Panel: Environmental Sustainability in State and Local Governments
(Natural Resource Security, Energy and Environmental Policy)

Friday, November 3, 2017: 1:30 PM-3:00 PM
New Orleans (Hyatt Regency Chicago)

*Names in bold indicate Presenter

Panel Organizers:  Lily Hsueh, Arizona State University
Panel Chairs:  Richard Feiock, Florida State University
Discussants:  Hyunjung Ji, University of Alabama


Sustainable Public Procurement Implementation in U.S. Local Governments
Nicole Darnall, Stuart Bretschneider, Lily Hsueh, Justin M. Stritch and Melissa Duscha, Arizona State University


State and local governments have increasingly engaged in proactive environmental sustainable policies and programs. Subnational governments have the potential to not only influence but lead the private sector and society-at-large toward practices that are more environmentally sustainable, and in doing so, shape the movement toward a low carbon economy. This panel brings together four papers that discuss these topics. One paper examines the determinants of sustainable procurement policy adoption across states while the other focuses on patterns associated with city-level sustainable procurement implementation. A third paper explores how communications between state and local transportation agencies and private environmental consultants affect successful completion of the environmental review process. The final paper argues that data-driven urban climate change policy carries political implications that should be accounted for in policy and program design.

The first paper examines patterns and determinants of sustainable procurement policy (SPP) adoption and implementation across states, which has received little attention in the public policy and public administration literatures. Drawing on large-N survey data from the National Association of State Procurement Officers (NASPO) and qualitative interviews and open-ended survey questions, the author examines how different forms of procurement professionalization  (i.e., policy training) and organization attention (i.e., proportional budgetary allocation and centralization) influence state adoption of SPP and the type of SPP adopted.

A complement to the first paper, the second paper examines SPP implementation at the local level.

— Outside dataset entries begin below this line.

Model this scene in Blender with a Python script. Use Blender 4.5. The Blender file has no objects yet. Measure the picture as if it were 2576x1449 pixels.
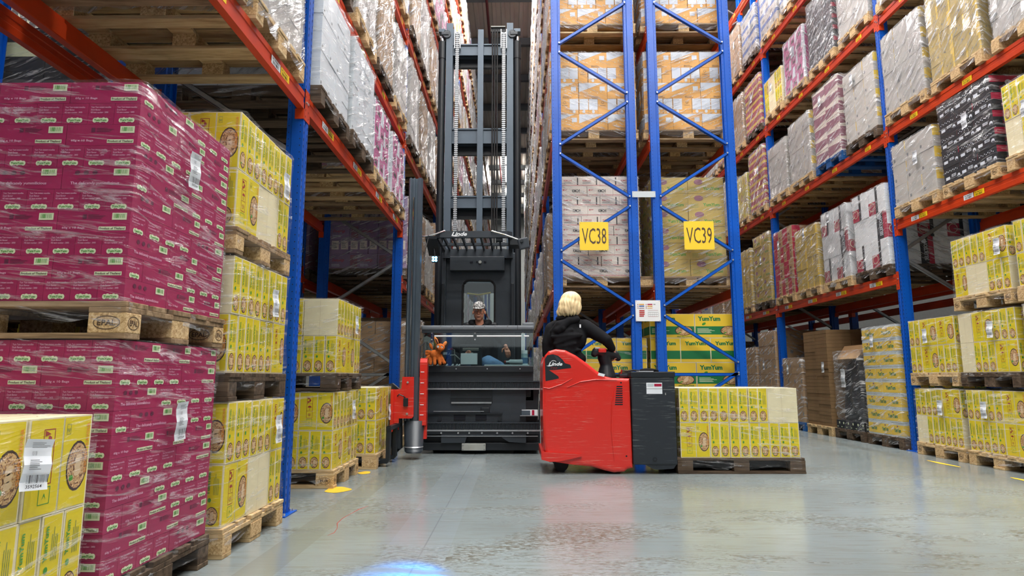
import bpy, bmesh, math, random
from math import pi, sin, cos, radians as R
from mathutils import Vector, Matrix, Euler
random.seed(7)
SC = bpy.context.scene
COL = SC.collection

# ------------------------------------------------------------------ camera
cd = bpy.data.cameras.new('camera'); cam = bpy.data.objects.new('camera', cd); COL.objects.link(cam)
cam.location = (0, 0, .9); cam.rotation_euler = (R(98.13), 0, R(.5))
cd.sensor_width = 36; cd.lens = 1565 / 2576 * 36; cd.clip_start = .05; cd.clip_end = 200
SC.camera = cam

# ------------------------------------------------------------------ world, exposure
w = bpy.data.worlds.new('world'); SC.world = w; w.use_nodes = True
w.node_tree.nodes['Background'].inputs[0].default_value = (.80, .90, 1, 1)
w.node_tree.nodes['Background'].inputs[1].default_value = .10
vs = SC.view_settings
vs.view_transform = 'Standard'; vs.look = 'None'; vs.exposure = -1.12; vs.gamma = 1; vs.use_curve_mapping = False
cy = SC.cycles
cy.max_bounces = 5; cy.diffuse_bounces = 3; cy.glossy_bounces = 2; cy.transmission_bounces = 4
cy.transparent_max_bounces = 10; cy.use_adaptive_sampling = True; cy.adaptive_threshold = .12; cy.adaptive_min_samples = 24; cy.use_denoising = True; cy.caustics_reflective = False
cy.caustics_refractive = False; cy.sample_clamp_indirect = 4

# ------------------------------------------------------------------ lamps (strips hung under the roof)
def area(name, loc, sx, sy, power, rot=(0, 0, 0), col=(1, .98, .95)):
    l = bpy.data.lights.new(name, 'AREA'); l.shape = 'RECTANGLE'; l.size = sx; l.size_y = sy
    l.energy = power; l.color = col
    o = bpy.data.objects.new(name, l); COL.objects.link(o); o.location = loc; o.rotation_euler = rot
    return o
LAMPS = []
for lx in (-.5, 3.85):
    for ly in (9.5, 13.4, 17.0, 36, 42): LAMPS.append((lx, min(ly, 15.4) if ly < 20 else ly, .5, 3.0, 950 if ly > 13 else 850, 12.3 if ly < 20 else 12.9))
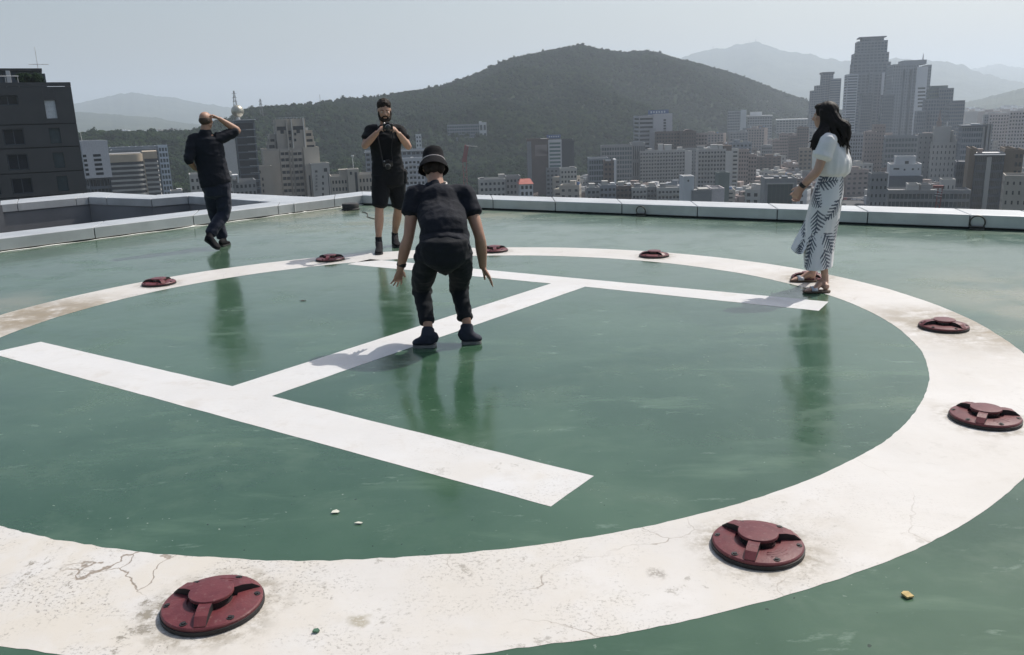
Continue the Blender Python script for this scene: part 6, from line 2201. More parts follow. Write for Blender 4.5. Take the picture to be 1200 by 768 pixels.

This research examines the organizational barriers and facilitators to SPP implementation, drawing on an original national-level survey of department directors of finance, environment and public works departments in all U.S. cities with at least 50,000 residents. The paper’s findings emphasize how organizational capacity, leadership, technology, and centralization are associated with stronger degrees of SPP implementation. Additionally, the authors find that cities’ relationships with vendors, commitment to innovation, and rules and procedures are related SPP implementation.

In the third paper, the authors develop a transactional process model to explore how communications between state and local transportation agencies and private environmental consultants affect successful completion of the environmental review process. Findings based on a mixed methods research design suggest that high quality projects are associated with communication processes whereby consultants take the lead in managing integrative communication practices. Moreover, the strength of the influence of communications on outcomes varies with the perceptions of agency versus consultancy roles.

The role of politics vis-à-vis policy actors is explored in the final paper. In this research, the attention is turned to an investigation of how in the process of mobilizing participants and resources for data-driven urban climate change governance, cities become sites of political contestation. The authors argue that this is because data is a resource central to the task of governing GHG emissions, and therefore information mobilization is necessary to reduce GHG emissions; as such, holders of information are powerful and empowered actors in urban climate change governance. Drawing on interviews and city case studies, the authors argue that transparency of data and data management processes are also central to urban climate change governance.